Named Executive Officer


   Securities Underlying
Stock Options


J. Donald Boggus, Jr.

   5,000

A. Bradley Rutledge, Sr.

   2,500

Anthony N. Stancil

   12,500

Leland W. Brantley, Jr.

   4,000

Gary Reece

   4,000

Robert C. KenKnight

   —  

Michael P. Leddy

   —  

 

No stock options or restricted stock awards have been granted for 2005 as of March 18, 2005. The Company expects individual grants during 2005 under its Long-Term Incentive Plans to be determined using the same criteria as applied to determine grants in 2004. Additional information relating to the Company’s Long-Term Incentive Plans and grants of stock options during 2004 will be included in the Company’s 2005 Proxy Statement to be filed with the Commission on Schedule 14A.

 

Other Compensation

 

In addition to base salary, short-term annual cash incentive compensation and long-term equity-based compensation, certain officers of the Company and the Bank, including the named executive officers, receive compensation in the form of split-dollar life insurance for which the Company or the Bank pays the premiums.
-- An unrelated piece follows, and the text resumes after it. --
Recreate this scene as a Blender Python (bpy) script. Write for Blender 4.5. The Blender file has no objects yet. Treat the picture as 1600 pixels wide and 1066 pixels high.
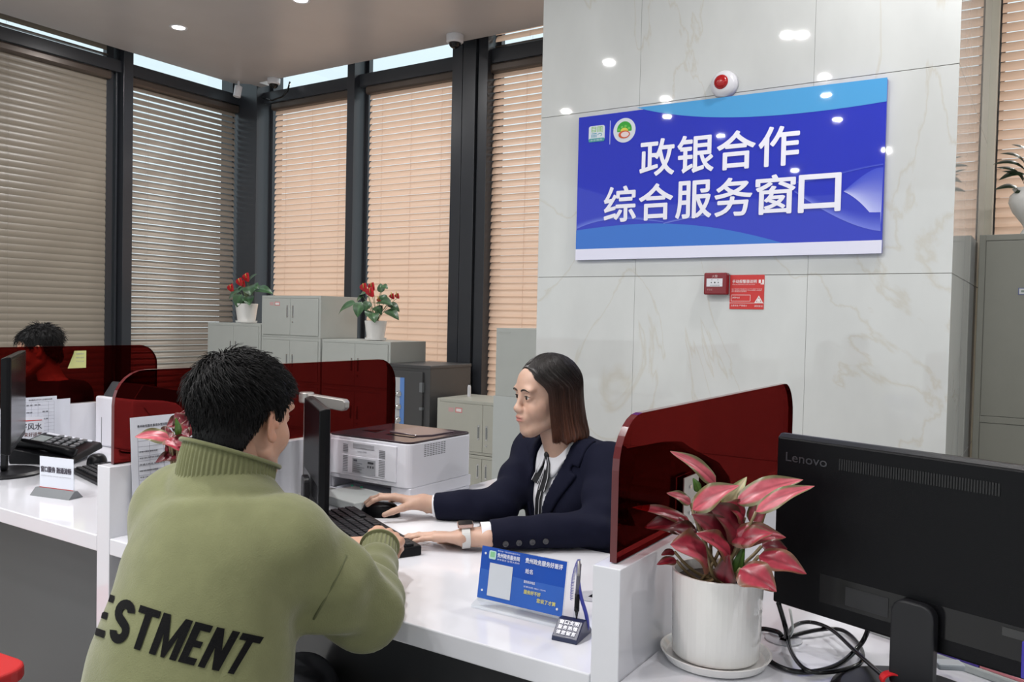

Certain officers, including the named executive officers, may also participate in the Executive Supplemental Retirement Plan, the benefits of which are funded from life insurance purchased and owned by the Company or the Bank. The compensation paid to the Company’s named executive officers under these compensation arrangements during 2004 will be set forth under “Other Compensation” in the Summary Compensation Table of the Company’s 2005 Proxy Statement to be filed with the Commission on Schedule 14A.